■ Raw data
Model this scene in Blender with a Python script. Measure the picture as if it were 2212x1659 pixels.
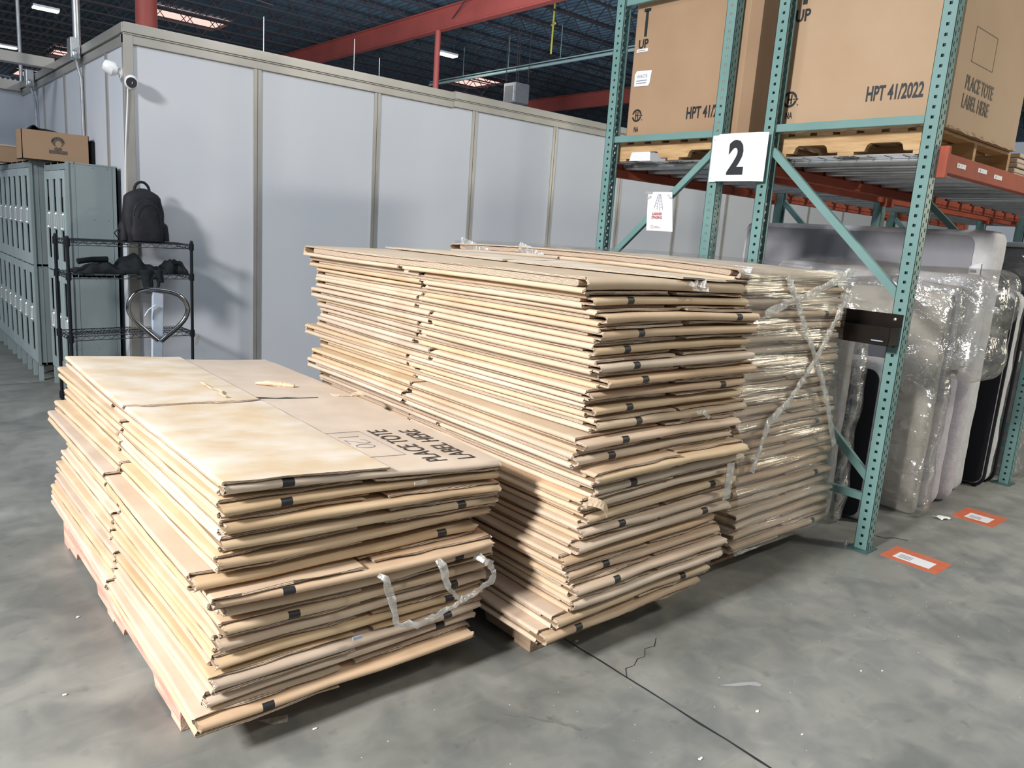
import bpy, math, random
import numpy as np
from mathutils import Vector, Matrix
for o in list(bpy.data.objects): bpy.data.objects.remove(o)
SC = bpy.context.scene
COL = SC.collection
# ------------------------------------------------------------------ camera
def make_camera():
    f, pitch, roll, yaw = 1648.0, math.radians(11.13), math.radians(4.04), math.radians(48.85)
    F = Vector((math.cos(yaw) * math.cos(pitch), math.sin(yaw) * math.cos(pitch), -math.sin(pitch)))
    R = Vector((math.sin(yaw), -math.cos(yaw), 0)); U = R.cross(F)
    R2 = R * math.cos(roll) + U * math.sin(roll); U2 = -R * math.sin(roll) + U * math.cos(roll)
    cd = bpy.data.cameras.new('camera'); cam = bpy.data.objects.new('camera', cd); COL.objects.link(cam)
    cd.sensor_fit = 'HORIZONTAL'; cd.sensor_width = 36.0; cd.lens = f / 2212 * 36.0
    cd.clip_start = 0.05; cd.clip_end = 300
    m = Matrix((R2, U2, -F)).transposed().to_4x4(); m.translation = Vector((0, 0, 1.674))
    cam.matrix_world = m; SC.camera = cam
make_camera()
# ------------------------------------------------------------------ world, lights, exposure
SC.view_settings.view_transform = 'Standard'; SC.view_settings.look = 'None'
SC.view_settings.gamma = 1.0; SC.view_settings.exposure = 0.0; SC.view_settings.use_curve_mapping = False
w = bpy.data.worlds.new('world'); SC.world = w; w.use_nodes = True
bg = w.node_tree.nodes['Background']; bg.inputs[0].default_value = (0.80, 0.88, 1.0, 1); bg.inputs[1].default_value = 0.30
def area(name, loc, target, size, power, col=(1, 1, 1), spread=180):
    ld = bpy.data.lights.new(name, 'AREA'); ld.shape = 'RECTANGLE'; ld.size, ld.size_y = size
    ld.energy = power; ld.color = col; ld.spread = math.radians(spread)
    o = bpy.data.objects.new(name, ld); COL.objects.link(o); o.location = loc
    o.rotation_euler = (Vector(target) - Vector(loc)).to_track_quat('-Z', 'Y').to_euler()
    return o
area('bay_light_key', (-6.8, 1.5, 5.3), (1.4, 2.6, 0.6), (1.2, 1.2), 425, (1.0, 0.965, 0.925), spread=92)
area('bay_light_front', (-1.5, -4.5, 7.5), (3.0, 6.0, 1.5), (2.5, 1.0), 60, (0.86, 0.93, 1.0))
area('wall_fill', (4.2, 2.4, 7.9), (4.6, 7.0, 0.3), (6.0, 0.6), 205, (0.78, 0.89, 1.0))  # added fill that brightens the long partition, not a fixture
area('bay_light_high', (-5.5, 6.5, 8.0), (1.5, 9.0, 1.5), (2.5, 1.0), 230, (0.84, 0.92, 1.0))
area('aisle_glint_light', (8.5, -3.5, 7.6), (6.5, 0.5, 0.5), (1.2, 0.5), 420, (1.0, 0.93, 0.80))  # small strong light added for glints on the stretch film
area('low_glint_light', (16.0, -4.6, 2.9), (3.7, 2.0, 1.0), (1.5, 1.1), 225, (1.0, 0.92, 0.70))  # low light added for film glints; no door stands there
area('bay_light_room', (9.0, 18.0, 8.2), (10.0, 18.0, 3), (3, 3), 420, (0.9, 0.95, 1.0))
area('girder_fill', (6.0, 12.0, 4.0), (16.0, 24.0, 9.0), (3, 3), 2700, (0.86, 0.93, 1.0))  # added light that lifts the roof girders and deck
# ------------------------------------------------------------------ materials
def mat(name, base, rough=0.6, metal=0.0, noise=None, nscale=8, bump=0.0, bscale=60, rnd=0.0, stretch=None, spec=0.5):
    m = bpy.data.materials.new(name); m.use_nodes = True; nt = m.node_tree; b = nt.nodes['Principled BSDF']
    b.inputs['Base Color'].default_value = (*base, 1); b.inputs['Roughness'].default_value = rough
    b.inputs['Metallic'].default_value = metal; b.inputs['Specular IOR Level'].default_value = spec
    tc = nt.nodes.new('ShaderNodeTexCoord'); mp = nt.nodes.new('ShaderNodeMapping')
    nt.links.new(tc.outputs['Object'], mp.inputs[0])
    if stretch: mp.inputs['Scale'].default_value = stretch
    src = None
    if noise:
        n = nt.nodes.new('ShaderNodeTexNoise'); n.inputs['Scale'].default_value = nscale; n.inputs['Detail'].default_value = 6
        nt.links.new(mp.outputs[0], n.inputs['Vector'])
        r = nt.nodes.new('ShaderNodeValToRGB'); r.color_ramp.elements[0].position = 0.35; r.color_ramp.elements[1].position = 0.68
        r.color_ramp.elements[0].color = (*base, 1); r.color_ramp.elements[1].color = (*noise, 1)
        nt.links.new(n.outputs[0], r.inputs[0]); src = r.outputs[0]
        nt.links.new(src, b.inputs['Base Color'])
    if rnd:
        oi = nt.nodes.new('ShaderNodeObjectInfo'); hs = nt.nodes.new('ShaderNodeHueSaturation')
        mr = nt.nodes.new('ShaderNodeMapRange'); mr.inputs[3].default_value = 1 - rnd; mr.inputs[4].default_value = 1 + rnd
        nt.links.new(oi.outputs['Random'], mr.inputs[0]); nt.links.new(mr.outputs[0], hs.inputs['Value'])
        m2 = nt.nodes.new('ShaderNodeMath'); m2.operation = 'MULTIPLY'; m2.inputs[1].default_value = 7.31
        m3 = nt.nodes.new('ShaderNodeMath'); m3.operation = 'FRACT'
        mr2 = nt.nodes.new('ShaderNodeMapRange'); mr2.inputs[3].default_value = 0.62; mr2.inputs[4].default_value = 1.08
        m4 = nt.nodes.new('ShaderNodeMath'); m4.operation = 'MULTIPLY'; m4.inputs[1].default_value = 13.7; m5 = nt.nodes.new('ShaderNodeMath'); m5.operation = 'FRACT'
        mr3 = nt.nodes.new('ShaderNodeMapRange'); mr3.inputs[3].default_value = 0.5 - 0.07 * rnd; mr3.inputs[4].default_value = 0.5 + 0.06 * rnd
        nt.links.new(oi.outputs['Random'], m4.inputs[0]); nt.links.new(m4.outputs[0], m5.inputs[0]); nt.links.new(m5.outputs[0], mr3.inputs[0]); nt.links.new(mr3.outputs[0], hs.inputs['Hue'])
        nt.links.new(oi.outputs['Random'], m2.inputs[0]); nt.links.new(m2.outputs[0], m3.inputs[0])
        nt.links.new(m3.outputs[0], mr2.inputs[0]); nt.links.new(mr2.outputs[0], hs.inputs['Saturation'])
        if src: nt.links.new(src, hs.inputs['Color'])
        else: hs.inputs['Color'].default_value = (*base, 1)
        nt.links.new(hs.outputs[0], b.inputs['Base Color'])
    if bump:
        n = nt.nodes.new('ShaderNodeTexNoise'); n.inputs['Scale'].default_value = bscale; n.inputs['Detail'].default_value = 4
        nt.links.new(mp.outputs[0], n.inputs['Vector'])
        bp = nt.nodes.new('ShaderNodeBump'); bp.inputs['Strength'].default_value = bump; bp.inputs['Distance'].default_value = 0.01
        nt.links.new(n.outputs[0], bp.inputs['Height']); nt.links.new(bp.outputs[0], b.inputs['Normal'])
    return m
M = {}
M['card'] = mat('cardboard', (0.56, 0.405, 0.26), 0.55, noise=(0.64, 0.49, 0.335), nscale=5, bump=0.12, bscale=9, rnd=0.10)
M['dusty'] = mat('dusty_cardboard', (0.60, 0.465, 0.31), 0.6, noise=(0.70, 0.64, 0.56), nscale=4.5, bump=0.1, bscale=8, stretch=(1.0, 1.6, 1))
M['card_in'] = mat('cardboard_inside', (0.36, 0.235, 0.14), 0.8, noise=(0.44, 0.31, 0.20), nscale=8)
M['ink'] = mat('black_ink', (0.018, 0.02, 0.025), 0.5)
M['ink_faded'] = mat('faded_ink', (0.10, 0.085, 0.07), 0.6, noise=(0.16, 0.12, 0.09), nscale=60)
def edge_mat():
    m = mat('corrugated_edge', (0.50, 0.38, 0.26), 0.8, rnd=0.08); nt = m.node_tree; b = nt.nodes['Principled BSDF']
    tc = nt.nodes.new('ShaderNodeTexCoord'); wv = nt.nodes.new('ShaderNodeTexWave'); wv.bands_direction = 'Z'
    wv.inputs['Scale'].default_value = 75; wv.inputs['Distortion'].default_value = 2.5; wv.inputs['Detail'].default_value = 2; wv.inputs['Detail Scale'].default_value = 3
    nt.links.new(tc.outputs['Object'], wv.inputs[0])
    r = nt.nodes.new('ShaderNodeValToRGB'); r.color_ramp.elements[0].position = 0.25; r.color_ramp.elements[1].position = 0.6
    r.color_ramp.elements[0].color = (0.20, 0.145, 0.105, 1); r.color_ramp.elements[1].color = (0.66, 0.53, 0.41, 1)
    nt.links.new(wv.outputs[0], r.inputs[0]); nt.links.new(r.outputs[0], b.inputs['Base Color'])
    return m
M['edge'] = edge_mat()
M['torn'] = mat('torn_cardboard', (0.66, 0.50, 0.33), 0.85, noise=(0.74, 0.60, 0.44), nscale=40, bump=0.6, bscale=80)
M['box'] = mat('tall_box_board', (0.37, 0.237, 0.142), 0.6, noise=(0.41, 0.27, 0.165), nscale=2.2, bump=0.05, bscale=6)
M['box_light'] = mat('printed_box_board', (0.44, 0.30, 0.185), 0.6, noise=(0.48, 0.335, 0.215), nscale=2.2, bump=0.05, bscale=6)
M['box_shade'] = mat('shaded_box_board', (0.30, 0.19, 0.11), 0.7)  # darker copy of the box board, shade put into its colour
def wood(name, a, c):
    m = mat(name, a, 0.75, noise=c, nscale=5, bump=0.3, bscale=20, stretch=(6, 0.8, 8)); return m
M['wood'] = wood('pallet_wood', (0.62, 0.42, 0.22), (0.42, 0.25, 0.12))
M['wood_grey'] = wood('weathered_pallet_wood', (0.36, 0.26, 0.17), (0.22, 0.15, 0.10))
M['wood_pink'] = wood('painted_pallet_wood', (0.74, 0.55, 0.42), (0.62, 0.26, 0.22))
M['teal'] = mat('teal_rack_paint', (0.145, 0.275, 0.265), 0.42, noise=(0.18, 0.32, 0.31), nscale=3, bump=0.04, bscale=30)
M['dkgreen'] = mat('dark_green_rack_paint', (0.06, 0.12, 0.115), 0.5)
M['orange'] = mat('orange_beam_paint', (0.42, 0.085, 0.04), 0.7, noise=(0.32, 0.07, 0.04), nscale=4, bump=0.05)
M['galv'] = mat('galvanised_steel', (0.50, 0.53, 0.56), 0.35, 0.8, noise=(0.62, 0.65, 0.68), nscale=12)
M['wire'] = mat('deck_wire', (0.40, 0.41, 0.42), 0.4, 0.7)
M['alu'] = mat('aluminium_trim', (0.42, 0.41, 0.385), 0.38, 0.55, noise=(0.48, 0.47, 0.45), nscale=3)
M['panel'] = mat('white_wall_panel', (0.52, 0.565, 0.65), 0.55, noise=(0.57, 0.605, 0.67), nscale=0.9, bump=0.03, bscale=3, rnd=0.03)
M['locker'] = mat('grey_green_locker_paint', (0.22, 0.27, 0.285), 0.42, noise=(0.25, 0.30, 0.315), nscale=2, bump=0.02)
M['locker_light'] = mat('locker_door_paint', (0.32, 0.40, 0.42), 0.38, noise=(0.37, 0.45, 0.47), nscale=3)
M['void'] = mat('interior_shade', (0.035, 0.045, 0.05), 0.7)  # near-black colour stands in for shade inside lockers and card slit
M['pane'] = mat('clouded_locker_window', (0.30, 0.33, 0.33), 0.3, noise=(0.20, 0.22, 0.21), nscale=6)
M['chrome'] = mat('pale_metal', (0.72, 0.74, 0.75), 0.22, 0.85)
M['white_plastic'] = mat('white_plastic', (0.80, 0.82, 0.85), 0.35)
M['paper'] = mat('white_paper', (0.80, 0.82, 0.86), 0.5, bump=0.05, bscale=10)
M['black_metal'] = mat('black_wire', (0.012, 0.015, 0.02), 0.35, 0.4)
M['fabric'] = mat('black_fabric', (0.012, 0.0125, 0.018), 0.7, noise=(0.021, 0.021, 0.028), nscale=9, bump=0.5, bscale=14, spec=0.3)
M['cloth'] = mat('dark_clothing', (0.007, 0.0095, 0.012), 0.85, noise=(0.014, 0.018, 0.021), nscale=12, bump=0.6, bscale=16, spec=0.25)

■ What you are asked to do
Go through the listing above and return every line where the word "scene" occurs.

■ Exercise answer
Model this scene in Blender with a Python script. Measure the picture as if it were 2212x1659 pixels.
SC = bpy.context.scene